Task to carry out: The lines below are to be quoted exactly, from the first through the one that contains "sc.view_settings.view_transform='Standard'".

Collected material:
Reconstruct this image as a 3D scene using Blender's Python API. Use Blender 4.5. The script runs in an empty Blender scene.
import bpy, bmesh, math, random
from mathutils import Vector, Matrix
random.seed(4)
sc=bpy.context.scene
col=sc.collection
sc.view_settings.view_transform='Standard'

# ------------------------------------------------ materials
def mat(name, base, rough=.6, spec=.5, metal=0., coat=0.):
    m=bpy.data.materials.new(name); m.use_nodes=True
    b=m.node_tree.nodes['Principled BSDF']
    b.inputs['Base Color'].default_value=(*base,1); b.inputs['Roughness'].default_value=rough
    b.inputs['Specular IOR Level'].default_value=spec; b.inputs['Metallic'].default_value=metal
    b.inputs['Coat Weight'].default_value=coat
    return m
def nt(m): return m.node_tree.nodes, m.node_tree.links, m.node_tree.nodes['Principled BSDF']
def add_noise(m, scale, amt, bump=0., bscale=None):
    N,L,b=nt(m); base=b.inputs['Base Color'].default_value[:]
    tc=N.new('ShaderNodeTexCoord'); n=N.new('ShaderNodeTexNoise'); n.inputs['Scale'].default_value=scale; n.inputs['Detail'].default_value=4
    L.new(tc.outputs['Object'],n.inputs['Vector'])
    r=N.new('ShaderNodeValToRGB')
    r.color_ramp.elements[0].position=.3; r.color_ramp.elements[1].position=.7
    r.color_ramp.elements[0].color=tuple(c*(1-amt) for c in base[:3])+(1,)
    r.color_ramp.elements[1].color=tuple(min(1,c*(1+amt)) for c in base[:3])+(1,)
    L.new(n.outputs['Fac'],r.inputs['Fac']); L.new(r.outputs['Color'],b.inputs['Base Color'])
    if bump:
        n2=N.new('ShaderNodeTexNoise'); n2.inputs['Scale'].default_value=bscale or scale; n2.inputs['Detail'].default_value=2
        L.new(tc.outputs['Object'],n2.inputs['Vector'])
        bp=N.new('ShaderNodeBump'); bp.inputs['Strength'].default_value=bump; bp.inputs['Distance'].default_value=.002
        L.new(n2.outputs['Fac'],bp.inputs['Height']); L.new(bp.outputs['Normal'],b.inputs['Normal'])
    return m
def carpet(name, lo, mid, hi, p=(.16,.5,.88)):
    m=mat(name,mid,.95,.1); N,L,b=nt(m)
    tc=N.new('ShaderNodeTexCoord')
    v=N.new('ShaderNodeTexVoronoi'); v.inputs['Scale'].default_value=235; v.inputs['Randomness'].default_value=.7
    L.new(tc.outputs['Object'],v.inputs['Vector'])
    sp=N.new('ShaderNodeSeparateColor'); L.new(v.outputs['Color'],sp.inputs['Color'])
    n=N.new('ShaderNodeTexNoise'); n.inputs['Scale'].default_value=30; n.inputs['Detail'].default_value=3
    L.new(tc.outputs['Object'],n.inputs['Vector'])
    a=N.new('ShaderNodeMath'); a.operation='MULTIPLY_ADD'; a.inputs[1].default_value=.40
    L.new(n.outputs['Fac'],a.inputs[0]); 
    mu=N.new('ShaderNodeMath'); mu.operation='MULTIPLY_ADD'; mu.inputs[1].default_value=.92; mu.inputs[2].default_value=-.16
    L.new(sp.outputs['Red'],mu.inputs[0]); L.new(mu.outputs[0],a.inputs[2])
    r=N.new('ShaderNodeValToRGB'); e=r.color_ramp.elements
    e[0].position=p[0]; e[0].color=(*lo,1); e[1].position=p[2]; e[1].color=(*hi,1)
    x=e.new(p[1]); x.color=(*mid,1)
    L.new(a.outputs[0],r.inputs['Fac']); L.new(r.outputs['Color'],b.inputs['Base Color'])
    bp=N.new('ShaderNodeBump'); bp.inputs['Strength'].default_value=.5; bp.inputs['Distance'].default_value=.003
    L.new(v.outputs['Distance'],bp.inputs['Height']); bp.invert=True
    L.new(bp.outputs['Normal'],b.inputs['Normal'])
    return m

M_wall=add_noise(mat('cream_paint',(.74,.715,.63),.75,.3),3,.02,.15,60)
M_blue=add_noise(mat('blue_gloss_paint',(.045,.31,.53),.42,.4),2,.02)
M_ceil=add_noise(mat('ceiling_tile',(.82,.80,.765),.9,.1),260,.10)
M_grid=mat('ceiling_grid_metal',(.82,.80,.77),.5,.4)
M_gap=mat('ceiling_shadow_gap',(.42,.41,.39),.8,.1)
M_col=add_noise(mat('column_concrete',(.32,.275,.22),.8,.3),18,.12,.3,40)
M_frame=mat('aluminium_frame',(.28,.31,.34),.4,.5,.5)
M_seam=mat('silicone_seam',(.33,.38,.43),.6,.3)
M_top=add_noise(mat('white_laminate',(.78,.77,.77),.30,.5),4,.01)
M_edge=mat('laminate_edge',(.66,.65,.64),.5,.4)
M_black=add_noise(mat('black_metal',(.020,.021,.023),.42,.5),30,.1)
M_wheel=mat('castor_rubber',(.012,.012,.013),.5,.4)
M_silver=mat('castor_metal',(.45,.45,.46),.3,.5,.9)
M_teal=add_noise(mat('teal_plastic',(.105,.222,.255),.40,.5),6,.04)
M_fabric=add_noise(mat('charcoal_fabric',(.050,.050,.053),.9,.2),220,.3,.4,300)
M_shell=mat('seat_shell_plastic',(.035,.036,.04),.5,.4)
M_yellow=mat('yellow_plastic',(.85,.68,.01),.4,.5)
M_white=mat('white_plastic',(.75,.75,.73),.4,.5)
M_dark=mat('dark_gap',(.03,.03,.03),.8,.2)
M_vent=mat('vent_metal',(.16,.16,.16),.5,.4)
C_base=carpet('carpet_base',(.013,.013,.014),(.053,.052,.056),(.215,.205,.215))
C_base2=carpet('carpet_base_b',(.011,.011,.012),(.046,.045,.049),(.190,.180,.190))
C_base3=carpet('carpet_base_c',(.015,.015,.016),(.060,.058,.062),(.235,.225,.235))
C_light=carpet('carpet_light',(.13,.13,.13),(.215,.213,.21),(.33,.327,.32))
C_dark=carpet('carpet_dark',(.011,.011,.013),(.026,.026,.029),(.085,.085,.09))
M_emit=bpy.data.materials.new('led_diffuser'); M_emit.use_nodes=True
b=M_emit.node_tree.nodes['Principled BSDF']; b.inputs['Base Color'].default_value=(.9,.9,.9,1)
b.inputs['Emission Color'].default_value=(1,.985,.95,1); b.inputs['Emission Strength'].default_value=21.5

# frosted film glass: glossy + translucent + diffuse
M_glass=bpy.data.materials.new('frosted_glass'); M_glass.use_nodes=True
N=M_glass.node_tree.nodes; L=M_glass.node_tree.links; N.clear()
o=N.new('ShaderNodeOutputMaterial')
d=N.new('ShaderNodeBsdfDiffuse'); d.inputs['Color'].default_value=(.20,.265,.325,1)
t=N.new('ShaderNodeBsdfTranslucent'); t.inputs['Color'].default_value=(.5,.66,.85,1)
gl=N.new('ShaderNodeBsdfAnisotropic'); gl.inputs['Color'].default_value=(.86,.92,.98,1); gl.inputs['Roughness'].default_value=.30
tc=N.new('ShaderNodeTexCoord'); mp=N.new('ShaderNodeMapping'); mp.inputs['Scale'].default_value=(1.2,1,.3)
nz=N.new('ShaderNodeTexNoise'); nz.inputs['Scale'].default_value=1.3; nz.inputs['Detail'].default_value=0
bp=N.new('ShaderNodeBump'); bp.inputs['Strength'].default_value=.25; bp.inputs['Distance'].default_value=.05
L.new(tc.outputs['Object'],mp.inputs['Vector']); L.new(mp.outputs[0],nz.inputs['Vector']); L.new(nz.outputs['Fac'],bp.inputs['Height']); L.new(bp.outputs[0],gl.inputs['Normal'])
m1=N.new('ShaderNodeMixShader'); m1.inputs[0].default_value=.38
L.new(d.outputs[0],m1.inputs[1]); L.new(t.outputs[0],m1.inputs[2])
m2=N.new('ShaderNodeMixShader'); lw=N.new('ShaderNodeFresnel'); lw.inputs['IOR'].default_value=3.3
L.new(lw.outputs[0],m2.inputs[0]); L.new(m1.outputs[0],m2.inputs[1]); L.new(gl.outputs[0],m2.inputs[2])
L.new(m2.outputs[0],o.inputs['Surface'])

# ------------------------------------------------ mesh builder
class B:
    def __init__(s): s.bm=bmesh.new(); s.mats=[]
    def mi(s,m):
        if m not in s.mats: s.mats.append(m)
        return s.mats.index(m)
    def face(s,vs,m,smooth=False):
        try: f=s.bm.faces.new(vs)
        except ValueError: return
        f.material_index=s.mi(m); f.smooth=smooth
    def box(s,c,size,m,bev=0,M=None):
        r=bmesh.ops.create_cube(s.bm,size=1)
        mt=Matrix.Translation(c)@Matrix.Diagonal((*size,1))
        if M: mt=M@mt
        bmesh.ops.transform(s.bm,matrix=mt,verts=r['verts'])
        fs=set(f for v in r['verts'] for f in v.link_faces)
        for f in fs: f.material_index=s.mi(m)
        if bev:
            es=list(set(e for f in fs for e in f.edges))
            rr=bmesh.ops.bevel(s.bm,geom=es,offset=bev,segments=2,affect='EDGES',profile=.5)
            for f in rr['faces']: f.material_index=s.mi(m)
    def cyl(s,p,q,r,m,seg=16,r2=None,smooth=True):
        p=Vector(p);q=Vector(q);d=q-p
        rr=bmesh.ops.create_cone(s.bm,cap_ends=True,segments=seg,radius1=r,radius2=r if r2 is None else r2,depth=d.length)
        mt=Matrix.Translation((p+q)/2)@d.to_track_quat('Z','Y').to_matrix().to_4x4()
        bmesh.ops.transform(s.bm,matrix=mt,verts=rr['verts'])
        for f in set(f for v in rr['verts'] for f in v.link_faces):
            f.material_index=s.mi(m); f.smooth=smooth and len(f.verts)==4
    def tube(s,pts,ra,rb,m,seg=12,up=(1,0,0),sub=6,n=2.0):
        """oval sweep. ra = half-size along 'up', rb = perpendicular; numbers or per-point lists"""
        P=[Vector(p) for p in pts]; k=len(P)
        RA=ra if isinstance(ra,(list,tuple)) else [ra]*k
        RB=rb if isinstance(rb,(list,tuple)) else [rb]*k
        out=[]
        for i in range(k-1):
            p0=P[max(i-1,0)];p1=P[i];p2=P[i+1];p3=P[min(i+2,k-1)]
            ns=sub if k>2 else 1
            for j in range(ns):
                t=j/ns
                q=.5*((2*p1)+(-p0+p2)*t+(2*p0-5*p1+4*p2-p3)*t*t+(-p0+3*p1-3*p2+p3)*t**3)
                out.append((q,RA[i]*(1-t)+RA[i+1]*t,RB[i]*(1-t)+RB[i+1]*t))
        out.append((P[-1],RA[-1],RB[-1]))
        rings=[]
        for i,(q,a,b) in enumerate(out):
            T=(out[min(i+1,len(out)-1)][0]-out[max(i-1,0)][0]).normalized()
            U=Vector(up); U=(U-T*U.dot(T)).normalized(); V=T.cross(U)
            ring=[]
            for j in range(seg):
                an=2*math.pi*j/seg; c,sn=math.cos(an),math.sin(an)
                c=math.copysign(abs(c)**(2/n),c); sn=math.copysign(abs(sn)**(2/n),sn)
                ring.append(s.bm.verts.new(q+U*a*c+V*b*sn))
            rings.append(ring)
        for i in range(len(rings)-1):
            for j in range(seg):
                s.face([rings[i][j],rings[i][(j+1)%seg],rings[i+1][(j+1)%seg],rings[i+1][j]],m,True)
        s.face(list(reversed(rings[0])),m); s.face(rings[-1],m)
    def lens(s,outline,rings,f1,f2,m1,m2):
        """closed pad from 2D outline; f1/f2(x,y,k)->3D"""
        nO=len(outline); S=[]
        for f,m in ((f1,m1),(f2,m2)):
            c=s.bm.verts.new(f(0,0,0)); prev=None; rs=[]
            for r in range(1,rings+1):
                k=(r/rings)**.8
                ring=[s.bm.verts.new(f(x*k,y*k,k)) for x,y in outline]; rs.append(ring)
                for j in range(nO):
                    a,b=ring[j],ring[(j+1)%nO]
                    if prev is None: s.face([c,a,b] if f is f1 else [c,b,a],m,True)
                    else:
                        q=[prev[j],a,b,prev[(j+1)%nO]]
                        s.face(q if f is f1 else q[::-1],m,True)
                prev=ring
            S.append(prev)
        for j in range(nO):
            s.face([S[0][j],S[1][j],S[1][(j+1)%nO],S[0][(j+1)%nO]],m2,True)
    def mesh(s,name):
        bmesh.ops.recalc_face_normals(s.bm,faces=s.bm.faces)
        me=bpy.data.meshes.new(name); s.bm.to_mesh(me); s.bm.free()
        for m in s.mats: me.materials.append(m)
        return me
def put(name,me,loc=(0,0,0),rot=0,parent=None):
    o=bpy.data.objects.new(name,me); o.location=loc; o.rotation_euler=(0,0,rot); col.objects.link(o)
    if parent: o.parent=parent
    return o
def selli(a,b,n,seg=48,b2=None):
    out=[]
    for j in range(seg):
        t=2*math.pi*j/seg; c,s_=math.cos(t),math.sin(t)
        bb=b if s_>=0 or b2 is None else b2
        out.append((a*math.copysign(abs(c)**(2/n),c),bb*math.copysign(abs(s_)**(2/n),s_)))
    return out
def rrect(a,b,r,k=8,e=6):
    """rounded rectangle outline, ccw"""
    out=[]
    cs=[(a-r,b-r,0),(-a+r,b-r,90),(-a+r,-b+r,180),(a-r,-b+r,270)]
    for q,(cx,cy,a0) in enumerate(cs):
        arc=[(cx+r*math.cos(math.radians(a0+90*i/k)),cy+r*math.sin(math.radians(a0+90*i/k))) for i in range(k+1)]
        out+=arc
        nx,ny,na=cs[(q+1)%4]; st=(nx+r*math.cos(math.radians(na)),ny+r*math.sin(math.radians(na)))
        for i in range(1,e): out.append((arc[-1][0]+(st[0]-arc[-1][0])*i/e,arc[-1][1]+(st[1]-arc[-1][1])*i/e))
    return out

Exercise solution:
Reconstruct this image as a 3D scene using Blender's Python API. Use Blender 4.5. The script runs in an empty Blender scene.
import bpy, bmesh, math, random
from mathutils import Vector, Matrix
random.seed(4)
sc=bpy.context.scene
col=sc.collection
sc.view_settings.view_transform='Standard'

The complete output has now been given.